>> start

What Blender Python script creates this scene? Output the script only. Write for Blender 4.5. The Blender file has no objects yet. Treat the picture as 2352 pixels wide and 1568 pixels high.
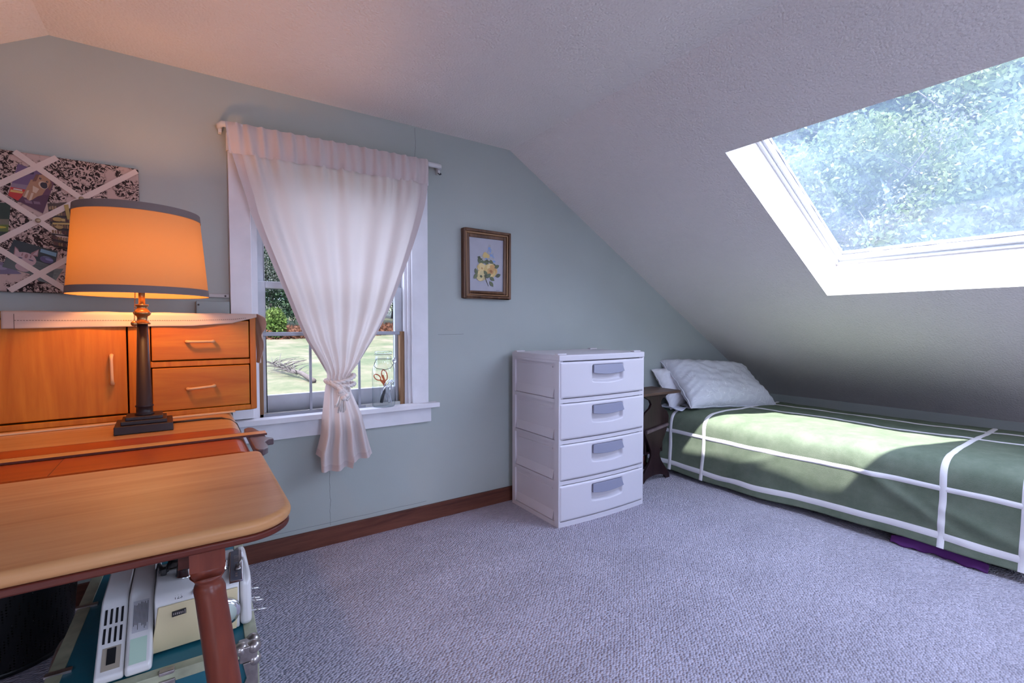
import bpy, bmesh, math, random
from mathutils import Matrix, Vector, noise as mnoise
random.seed(7)
sc = bpy.context.scene
COL = sc.collection
PI = math.pi
WM = {}                                   # object -> world matrix

# ------------------------------------------------------------------ helpers
def lerp(a, b, t): return a + (b - a) * t
def interp(x, xs, ys):
    if x <= xs[0]: return ys[0]
    for i in range(1, len(xs)):
        if x <= xs[i]:
            t = (x - xs[i-1]) / (xs[i] - xs[i-1]); return lerp(ys[i-1], ys[i], t)
    return ys[-1]
def smooth(t):
    t = max(0, min(1, t)); return t*t*(3-2*t)

class MB:
    """collects faces in world coordinates"""
    def __init__(self): self.bm = bmesh.new(); self.mi = 0; self.sm = False
    def f(self, pts):
        vs = [self.bm.verts.new(p) for p in pts]
        fa = self.bm.faces.new(vs); fa.material_index = self.mi; fa.smooth = self.sm; return fa
    def _ff(self, vs):
        try: fa = self.bm.faces.new(vs)
        except ValueError: return
        fa.material_index = self.mi; fa.smooth = self.sm
    def box(self, x0, x1, y0, y1, z0, z1, M=None):
        c = [Vector((x, y, z)) for z in (z0, z1) for y in (y0, y1) for x in (x0, x1)]
        if M is not None: c = [M @ p for p in c]
        v = [self.bm.verts.new(p) for p in c]
        for q in ((0,2,3,1),(4,5,7,6),(0,1,5,4),(2,6,7,3),(0,4,6,2),(1,3,7,5)): self._ff([v[i] for i in q])
        return self
    def prism(self, poly, fn0, fn1):
        """poly of 2D points; fn0/fn1 map (a,b) to the two caps"""
        a = [self.bm.verts.new(fn0(*p)) for p in poly]; b = [self.bm.verts.new(fn1(*p)) for p in poly]
        n = len(poly)
        self._ff(a[::-1]); self._ff(b)
        for i in range(n): self._ff([a[i], a[(i+1) % n], b[(i+1) % n], b[i]])
        return self
    def prism_z(self, poly, z0, z1): return self.prism(poly, lambda a, b: (a, b, z0), lambda a, b: (a, b, z1))
    def prism_y(self, poly, y0, y1): return self.prism(poly, lambda a, b: (a, y0, b), lambda a, b: (a, y1, b))
    def prism_x(self, poly, x0, x1): return self.prism(poly, lambda a, b: (x0, a, b), lambda a, b: (x1, a, b))
    def lathe(self, prof, c, n=32, M=None, closed=False):
        """prof: (r, z) list turned about the vertical through c"""
        self.sm = True
        rings = []
        for r, z in prof:
            ring = []
            for k in range(n):
                a = 2*PI*k/n; p = Vector((r*math.cos(a), r*math.sin(a), z))
                if M is not None: p = M @ p
                ring.append(self.bm.verts.new(Vector(c) + p))
            rings.append(ring)
        m = len(rings)
        for i in range(m - (0 if closed else 1)):
            A, B = rings[i], rings[(i+1) % m]
            for k in range(n): self._ff([A[k], A[(k+1) % n], B[(k+1) % n], B[k]])
        if not closed:
            if prof[0][0] > 1e-5: self._ff(rings[0][::-1])
            if prof[-1][0] > 1e-5: self._ff(rings[-1])
        return self
    def tube(self, pts, r, n=8, closed=False):
        self.sm = True
        P = [Vector(p) for p in pts]; m = len(P)
        rr = r if isinstance(r, (list, tuple)) else [r]*m
        rings = []; up = None
        for i in range(m):
            if closed: t = P[(i+1) % m] - P[i-1]
            else: t = P[min(i+1, m-1)] - P[max(i-1, 0)]
            if t.length < 1e-9: t = Vector((0, 0, 1))
            t.normalize()
            if up is None:
                up = Vector((0, 0, 1)) if abs(t.z) < .9 else Vector((1, 0, 0))
            u = (up - t*up.dot(t))
            if u.length < 1e-6: u = t.orthogonal()
            u.normalize(); w = t.cross(u); up = u
            rings.append([self.bm.verts.new(P[i] + (u*math.cos(2*PI*k/n) + w*math.sin(2*PI*k/n))*rr[i]) for k in range(n)])
        for i in range(m if closed else m-1):
            A, B = rings[i], rings[(i+1) % m]
            for k in range(n): self._ff([A[k], A[(k+1) % n], B[(k+1) % n], B[k]])
        if not closed: self._ff(rings[0][::-1]); self._ff(rings[-1])
        return self
    def grid(self, nu, nv, fn, closed_u=False):
        self.sm = True
        V = [[self.bm.verts.new(fn(i/(nu if closed_u else nu-1), j/(nv-1))) for i in range(nu)] for j in range(nv)]
        for j in range(nv-1):
            for i in range(nu if closed_u else nu-1):
                k = (i+1) % nu
                self._ff([V[j][i], V[j][k], V[j+1][k], V[j+1][i]])
        return self
    def sphere(self, c, r, n=16, m=10, sc3=(1,1,1)):
        return self.lathe([(max(r*math.sin(PI*i/m), 0 if 0 < i < m else 1e-6)*1.0, -r*math.cos(PI*i/m)) for i in range(m+1)], c, n, Matrix.Diagonal(Vector(sc3)))
    def xf(self, M): bmesh.ops.transform(self.bm, matrix=M, verts=self.bm.verts); return self
    def build(self, name, mat, parent=None, bevel=0, seg=2, solid=0, sub=0, weld=True, normals=True):
        if weld: bmesh.ops.remove_doubles(self.bm, verts=self.bm.verts, dist=1e-6)
        if normals: bmesh.ops.recalc_face_normals(self.bm, faces=self.bm.faces)
        if parent is not None: bmesh.ops.transform(self.bm, matrix=WM[parent].inverted(), verts=self.bm.verts)
        me = bpy.data.meshes.new(name); self.bm.to_mesh(me); self.bm.free()
        o = bpy.data.objects.new(name, me); COL.objects.link(o)
        for m in (mat if isinstance(mat, (list, tuple)) else [mat]): me.materials.append(m)
        if parent is not None: o.parent = parent; WM[o] = WM[parent].copy()
        else: WM[o] = Matrix()
        if solid:
            md = o.modifiers.new('Solidify', 'SOLIDIFY'); md.thickness = solid; md.offset = 0
        if sub:
            md = o.modifiers.new('Subdivision', 'SUBSURF'); md.levels = sub; md.render_levels = sub
        if bevel:
            md = o.modifiers.new('Bevel', 'BEVEL'); md.width = bevel; md.segments = seg; md.limit_method = 'ANGLE'; md.angle_limit = math.radians(40); md.harden_normals = True
            for p in me.polygons: p.use_smooth = True
        return o

def thing(name, label, cat, loc=(0, 0, 0), rz=0, group=None, kind=None):
    o = bpy.data.objects.new(name, None); COL.objects.link(o); o.empty_display_size = .05
    o.location = loc; o.rotation_euler = (0, 0, rz)
    WM[o] = Matrix.Translation(loc) @ Matrix.Rotation(rz, 4, 'Z')
    return tag(o, label, cat, group, kind)
def tag(o, label=None, cat=None, group=None, kind=None):
    if label: o['label'] = label
    if cat: o['category'] = cat
    if group: o['group'] = group
    if kind: o['kind'] = kind
    return o
def rebase(o):
    """move a single-mesh thing's origin to the base of its mesh"""
    me = o.data
    xs = [v.co.x for v in me.vertices]; ys = [v.co.y for v in me.vertices]; zs = [v.co.z for v in me.vertices]
    c = Vector(((min(xs)+max(xs))/2, (min(ys)+max(ys))/2, min(zs)))
    me.transform(Matrix.Translation(-c)); o.location = c; WM[o] = Matrix.Translation(c)
    return o

# ------------------------------------------------------------------ materials
def N(nt, typ, **kw):
    n = nt.nodes.new(typ)
    for k, v in kw.items():
        if k.startswith('i_'):
            key = k[2:]; key = int(key) if key.isdigit() else key.replace('_', ' ')
            n.inputs[key].default_value = v
        else: setattr(n, k, v)
    return n
def newmat(name):
    m = bpy.data.materials.new(name); m.use_nodes = True
    nt = m.node_tree; nt.nodes.clear()
    out = N(nt, 'ShaderNodeOutputMaterial'); b = N(nt, 'ShaderNodeBsdfPrincipled')
    nt.links.new(b.outputs[0], out.inputs[0])
    return m, nt, b, out
def rgba(c): return (c[0], c[1], c[2], 1)
def ramp(nt, fac, stops):
    r = N(nt, 'ShaderNodeValToRGB'); e = r.color_ramp.elements
    e[0].position, e[0].color = stops[0][0], rgba(stops[0][1]); e[1].position, e[1].color = stops[-1][0], rgba(stops[-1][1])
    for p, c in stops[1:-1]:
        x = e.new(p); x.color = rgba(c)
    nt.links.new(fac, r.inputs[0]); return r.outputs[0]
def coords(nt, scale=(1, 1, 1)):
    t = N(nt, 'ShaderNodeTexCoord'); mp = N(nt, 'ShaderNodeMapping'); mp.inputs['Scale'].default_value = scale
    nt.links.new(t.outputs['Object'], mp.inputs[0]); return mp.outputs[0]
def bump(nt, b, h, strength, dist):
    bp = N(nt, 'ShaderNodeBump'); bp.inputs['Strength'].default_value = strength; bp.inputs['Distance'].default_value = dist
    nt.links.new(h, bp.inputs['Height']); nt.links.new(bp.outputs[0], b.inputs['Normal'])
def mat(name, c, rough=.6, metal=0, var=0, vs=6, bs=0, bd=.002, bscale=60, spec=None, coat=0, stretch=(1, 1, 1)):
    m, nt, b, out = newmat(name)
    b.inputs['Roughness'].default_value = rough; b.inputs['Metallic'].default_value = metal
    if spec is not None: b.inputs['Specular IOR Level'].default_value = spec
    if coat: b.inputs['Coat Weight'].default_value = coat; b.inputs['Coat Roughness'].default_value = .15
    b.inputs['Base Color'].default_value = rgba(c)
    if var or bs: co = coords(nt, stretch)
    if var:
        n = N(nt, 'ShaderNodeTexNoise', i_Scale=vs, i_Detail=5.0); nt.links.new(co, n.inputs[0])
        lo = [x*(1-var) for x in c]; hi = [min(1, x*(1+var)) for x in c]
        nt.links.new(ramp(nt, n.outputs[0], [(.3, lo), (.7, hi)]), b.inputs['Base Color'])
    if bs:
        n = N(nt, 'ShaderNodeTexNoise', i_Scale=bscale, i_Detail=4.0); nt.links.new(co, n.inputs[0])
        bump(nt, b, n.outputs[0], bs, bd)
    return m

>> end

__STATED GOAL__: Please reproduce the listing exactly from its opening line through the line that contains "t = max(0, min(1, t)); return t*t*(3-2*t)", both included, with all pictures omitted.

__FINISHED ANSWER__:
What Blender Python script creates this scene? Output the script only. Write for Blender 4.5. The Blender file has no objects yet. Treat the picture as 2352 pixels wide and 1568 pixels high.
import bpy, bmesh, math, random
from mathutils import Matrix, Vector, noise as mnoise
random.seed(7)
sc = bpy.context.scene
COL = sc.collection
PI = math.pi
WM = {}                                   # object -> world matrix

# ------------------------------------------------------------------ helpers
def lerp(a, b, t): return a + (b - a) * t
def interp(x, xs, ys):
    if x <= xs[0]: return ys[0]
    for i in range(1, len(xs)):
        if x <= xs[i]:
            t = (x - xs[i-1]) / (xs[i] - xs[i-1]); return lerp(ys[i-1], ys[i], t)
    return ys[-1]
def smooth(t):
    t = max(0, min(1, t)); return t*t*(3-2*t)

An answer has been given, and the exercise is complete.